【スポーツ】完成度の羽生VS爆発力のチェン 一騎打ち!歴史に残る死闘を

 フィギュアスケートのグランプリ(GP)ファイナルが5日(日本時間6日)、イタリアのトリノで開幕する。日本からは男子が羽生結弦(24)=ANA、女子は紀平梨花(17)=関大KFSC=がエントリー。男子は昨季世界選手権王者ネーサン・チェン(20)=米国=と羽生の一騎打ちとみられている。また女子は4人が出場するロシア勢に、紀平がいかに対抗するかが注目だ。担当記者が今大会の展望を語る。

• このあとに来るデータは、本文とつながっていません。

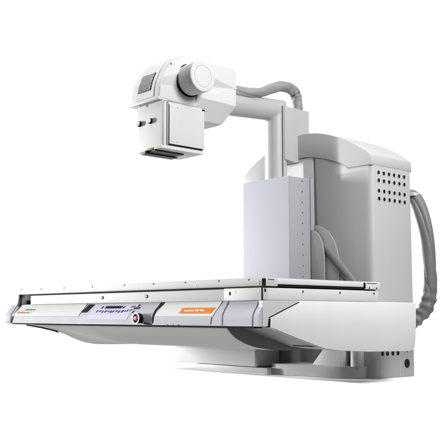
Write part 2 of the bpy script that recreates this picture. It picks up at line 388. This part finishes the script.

 GPファイナルの行方は、羽生自身がNHK杯翌朝に冗談交じりで語った「ネーサン(・チェン)選手との戦いとしか思ってないんですけど」という言葉に集約されるだろう。GPシリーズ上位6人が争う舞台ではあるが、ベストスコアを見れば羽生と合計323・42点の世界最高得点を持つチェンとの一騎打ちとみられている。

 今季これまでの成績で言えば、羽生は2戦続けて300点超えを果たしている一方で、チェンはスケートアメリカで記録した299点が最高。羽生に分があるのは歴然だ。とはいえ、チェンはスケートアメリカ、フランス杯とも4回転が2回転になったり、着氷が乱れたりと、完璧な演技は見せられていない。もちろん羽生にもまだ伸びしろはあるが、「やっぱりネーサン選手はこんなもんじゃない」と羽生自身が言うように、チェンが彼のプログラムを完成させたときの爆発力は計り知れないものがある。

 今大会で難度の高い4回転ルッツ再挑戦の可能性をにおわせている羽生だが、勝負の鍵を握るのは「完成度」になるだろう。現状のジャンプ構成でも十分チェンに対抗できることは、スケートカナダで世界最高得点まで0・83点差まで迫ったことで証明済み。いかにいい状態で試合に臨み、ミスなく高いレベルで演技をまとめることができるか。SPから完璧な演技を見せて、重圧をかけていきたいところだ。

 羽生が右足首の負傷でファイナル出場を断念したこの2年間、続けて頂点に立ったのはチェンだった。羽生にとっては男子史上初の4連覇を成し遂げた、思い入れの強い大会。「やっぱり勝ちたいので。勝つことに意味があると思っている」とも語っている。2度の五輪で見せたように、勝利への強い欲求を力にすることができるのも羽生の武器。歴史に残る熱戦を期待したい。